[Scenes as source code]
+ + +
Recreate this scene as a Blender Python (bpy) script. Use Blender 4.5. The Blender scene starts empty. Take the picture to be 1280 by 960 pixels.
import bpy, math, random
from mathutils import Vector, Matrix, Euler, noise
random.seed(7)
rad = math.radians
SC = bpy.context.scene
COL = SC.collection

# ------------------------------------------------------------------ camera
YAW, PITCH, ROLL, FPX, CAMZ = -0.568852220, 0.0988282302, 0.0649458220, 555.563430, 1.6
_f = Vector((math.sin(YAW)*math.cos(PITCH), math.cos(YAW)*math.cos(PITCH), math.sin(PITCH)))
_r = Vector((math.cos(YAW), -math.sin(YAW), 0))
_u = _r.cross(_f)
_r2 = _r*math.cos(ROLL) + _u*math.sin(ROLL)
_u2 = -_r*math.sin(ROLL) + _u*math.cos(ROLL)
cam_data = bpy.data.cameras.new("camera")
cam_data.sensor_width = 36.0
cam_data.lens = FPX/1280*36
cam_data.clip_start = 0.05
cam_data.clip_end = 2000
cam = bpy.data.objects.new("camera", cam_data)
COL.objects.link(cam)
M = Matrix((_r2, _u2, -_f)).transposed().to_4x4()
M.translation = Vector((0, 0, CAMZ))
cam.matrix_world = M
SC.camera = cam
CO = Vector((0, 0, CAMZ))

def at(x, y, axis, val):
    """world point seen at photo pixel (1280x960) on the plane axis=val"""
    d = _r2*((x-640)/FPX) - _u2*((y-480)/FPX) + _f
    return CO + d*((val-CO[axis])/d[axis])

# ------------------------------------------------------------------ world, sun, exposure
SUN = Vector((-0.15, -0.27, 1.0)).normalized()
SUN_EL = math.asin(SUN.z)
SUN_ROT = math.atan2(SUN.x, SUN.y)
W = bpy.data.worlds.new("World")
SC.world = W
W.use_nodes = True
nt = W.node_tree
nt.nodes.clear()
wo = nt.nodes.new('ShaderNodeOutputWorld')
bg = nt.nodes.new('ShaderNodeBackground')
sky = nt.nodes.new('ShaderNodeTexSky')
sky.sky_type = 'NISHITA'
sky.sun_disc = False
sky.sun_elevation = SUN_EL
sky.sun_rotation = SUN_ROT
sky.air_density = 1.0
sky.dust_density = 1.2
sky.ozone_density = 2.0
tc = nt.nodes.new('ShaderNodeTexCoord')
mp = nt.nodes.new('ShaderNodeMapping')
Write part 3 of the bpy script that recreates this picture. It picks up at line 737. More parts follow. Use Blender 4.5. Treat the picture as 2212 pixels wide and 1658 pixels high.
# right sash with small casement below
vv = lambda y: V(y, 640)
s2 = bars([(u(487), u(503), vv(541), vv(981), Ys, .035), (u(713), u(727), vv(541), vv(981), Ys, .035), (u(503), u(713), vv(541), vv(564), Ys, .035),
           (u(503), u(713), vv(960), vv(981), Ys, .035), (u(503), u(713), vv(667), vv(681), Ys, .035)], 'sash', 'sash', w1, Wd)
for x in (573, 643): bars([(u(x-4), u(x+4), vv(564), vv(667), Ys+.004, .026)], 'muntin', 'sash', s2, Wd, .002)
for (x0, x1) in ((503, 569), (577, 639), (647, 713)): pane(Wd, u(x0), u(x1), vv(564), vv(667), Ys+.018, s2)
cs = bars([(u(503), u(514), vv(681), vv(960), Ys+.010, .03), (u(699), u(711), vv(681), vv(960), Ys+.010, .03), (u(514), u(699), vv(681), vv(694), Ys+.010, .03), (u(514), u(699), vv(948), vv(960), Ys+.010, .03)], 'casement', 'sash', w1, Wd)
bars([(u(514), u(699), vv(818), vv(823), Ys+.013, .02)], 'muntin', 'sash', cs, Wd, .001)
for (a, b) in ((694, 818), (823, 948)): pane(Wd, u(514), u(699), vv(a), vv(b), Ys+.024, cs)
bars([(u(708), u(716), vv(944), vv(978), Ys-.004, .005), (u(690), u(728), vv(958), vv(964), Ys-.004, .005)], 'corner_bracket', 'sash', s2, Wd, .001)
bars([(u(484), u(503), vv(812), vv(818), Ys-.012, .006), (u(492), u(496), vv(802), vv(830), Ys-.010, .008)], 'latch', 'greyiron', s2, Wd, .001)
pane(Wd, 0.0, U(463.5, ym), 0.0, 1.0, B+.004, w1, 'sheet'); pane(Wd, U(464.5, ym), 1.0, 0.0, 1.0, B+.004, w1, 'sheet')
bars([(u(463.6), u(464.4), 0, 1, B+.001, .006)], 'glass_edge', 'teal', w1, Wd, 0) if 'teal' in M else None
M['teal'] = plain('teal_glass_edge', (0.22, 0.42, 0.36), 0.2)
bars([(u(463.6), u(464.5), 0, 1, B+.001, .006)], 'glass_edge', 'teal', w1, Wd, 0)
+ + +
## REQUIRED WORK:
Where a line of the material above holds the string "script", copy that line.

## RESULT OF THE EXERCISE:
Recreate this scene as a Blender Python (bpy) script. Use Blender 4.5. The Blender scene starts empty. Take the picture to be 1280 by 960 pixels.
Write part 3 of the bpy script that recreates this picture. It picks up at line 737. More parts follow. Use Blender 4.5. Treat the picture as 2212 pixels wide and 1658 pixels high.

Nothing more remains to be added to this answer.